:: What you have to do ::
Reply with one number: the count of lines in the listing that contain the string "bullnose".
= = =
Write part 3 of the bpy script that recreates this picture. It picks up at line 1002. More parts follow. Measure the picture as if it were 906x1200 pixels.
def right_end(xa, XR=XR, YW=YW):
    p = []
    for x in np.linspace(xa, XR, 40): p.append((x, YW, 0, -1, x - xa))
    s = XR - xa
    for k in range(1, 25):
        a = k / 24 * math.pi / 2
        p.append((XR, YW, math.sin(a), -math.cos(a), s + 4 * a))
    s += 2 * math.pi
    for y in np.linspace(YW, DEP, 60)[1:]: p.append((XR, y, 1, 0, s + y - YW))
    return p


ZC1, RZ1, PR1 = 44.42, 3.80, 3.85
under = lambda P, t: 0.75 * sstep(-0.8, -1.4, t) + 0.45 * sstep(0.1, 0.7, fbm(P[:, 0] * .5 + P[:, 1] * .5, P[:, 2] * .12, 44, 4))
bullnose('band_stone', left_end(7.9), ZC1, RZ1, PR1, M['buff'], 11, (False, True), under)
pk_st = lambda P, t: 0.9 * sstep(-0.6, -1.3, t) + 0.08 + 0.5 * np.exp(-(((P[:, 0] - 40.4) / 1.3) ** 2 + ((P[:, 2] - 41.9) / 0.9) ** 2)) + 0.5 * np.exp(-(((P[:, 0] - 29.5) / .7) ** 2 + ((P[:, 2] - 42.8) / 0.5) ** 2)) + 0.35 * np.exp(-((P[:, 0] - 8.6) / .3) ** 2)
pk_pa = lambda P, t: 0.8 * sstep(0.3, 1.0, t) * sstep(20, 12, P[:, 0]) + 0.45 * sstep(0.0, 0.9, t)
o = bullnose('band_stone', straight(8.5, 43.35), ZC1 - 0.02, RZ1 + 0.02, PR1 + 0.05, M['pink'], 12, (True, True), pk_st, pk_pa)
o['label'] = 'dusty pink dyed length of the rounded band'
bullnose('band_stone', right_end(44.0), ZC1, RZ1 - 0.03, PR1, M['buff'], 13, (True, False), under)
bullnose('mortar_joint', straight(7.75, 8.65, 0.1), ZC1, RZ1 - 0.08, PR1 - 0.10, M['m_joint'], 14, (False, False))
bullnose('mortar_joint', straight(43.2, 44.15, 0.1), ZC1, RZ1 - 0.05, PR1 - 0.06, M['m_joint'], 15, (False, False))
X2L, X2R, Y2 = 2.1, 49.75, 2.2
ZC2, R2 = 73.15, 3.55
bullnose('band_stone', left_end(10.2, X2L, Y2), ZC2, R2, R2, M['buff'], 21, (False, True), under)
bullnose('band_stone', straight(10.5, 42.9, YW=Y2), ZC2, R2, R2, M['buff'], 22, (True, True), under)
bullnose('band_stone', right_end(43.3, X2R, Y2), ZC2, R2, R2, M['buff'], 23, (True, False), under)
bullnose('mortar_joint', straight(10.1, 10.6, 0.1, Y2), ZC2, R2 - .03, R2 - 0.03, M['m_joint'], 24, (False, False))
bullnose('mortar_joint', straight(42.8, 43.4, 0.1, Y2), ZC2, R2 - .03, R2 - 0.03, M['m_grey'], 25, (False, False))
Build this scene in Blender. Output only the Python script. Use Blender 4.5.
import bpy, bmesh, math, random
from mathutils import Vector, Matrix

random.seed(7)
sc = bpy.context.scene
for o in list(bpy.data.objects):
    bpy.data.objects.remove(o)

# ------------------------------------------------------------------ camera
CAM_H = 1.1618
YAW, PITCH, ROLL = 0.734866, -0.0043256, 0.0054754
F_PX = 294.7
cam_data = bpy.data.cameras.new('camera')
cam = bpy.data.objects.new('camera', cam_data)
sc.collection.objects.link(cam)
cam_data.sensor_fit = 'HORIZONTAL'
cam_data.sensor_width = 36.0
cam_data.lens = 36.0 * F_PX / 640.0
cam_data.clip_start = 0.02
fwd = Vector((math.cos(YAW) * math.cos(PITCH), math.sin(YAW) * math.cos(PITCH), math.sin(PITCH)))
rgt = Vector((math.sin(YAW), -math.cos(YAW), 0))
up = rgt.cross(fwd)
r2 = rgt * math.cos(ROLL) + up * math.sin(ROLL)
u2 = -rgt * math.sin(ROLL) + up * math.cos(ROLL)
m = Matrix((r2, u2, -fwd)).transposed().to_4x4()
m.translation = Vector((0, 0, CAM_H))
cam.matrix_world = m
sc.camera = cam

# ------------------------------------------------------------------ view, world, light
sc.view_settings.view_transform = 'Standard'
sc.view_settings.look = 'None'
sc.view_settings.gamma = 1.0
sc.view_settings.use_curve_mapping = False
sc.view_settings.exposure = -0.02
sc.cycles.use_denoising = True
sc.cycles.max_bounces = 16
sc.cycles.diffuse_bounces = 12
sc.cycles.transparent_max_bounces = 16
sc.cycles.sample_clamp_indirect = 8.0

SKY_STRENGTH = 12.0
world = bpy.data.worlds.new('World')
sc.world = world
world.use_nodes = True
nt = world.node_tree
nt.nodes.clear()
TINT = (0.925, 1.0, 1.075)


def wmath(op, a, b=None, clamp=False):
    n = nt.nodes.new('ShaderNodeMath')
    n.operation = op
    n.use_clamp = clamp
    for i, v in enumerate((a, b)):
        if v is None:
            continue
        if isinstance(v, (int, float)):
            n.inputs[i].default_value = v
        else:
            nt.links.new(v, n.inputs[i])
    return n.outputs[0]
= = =
:: Correct answer ::
10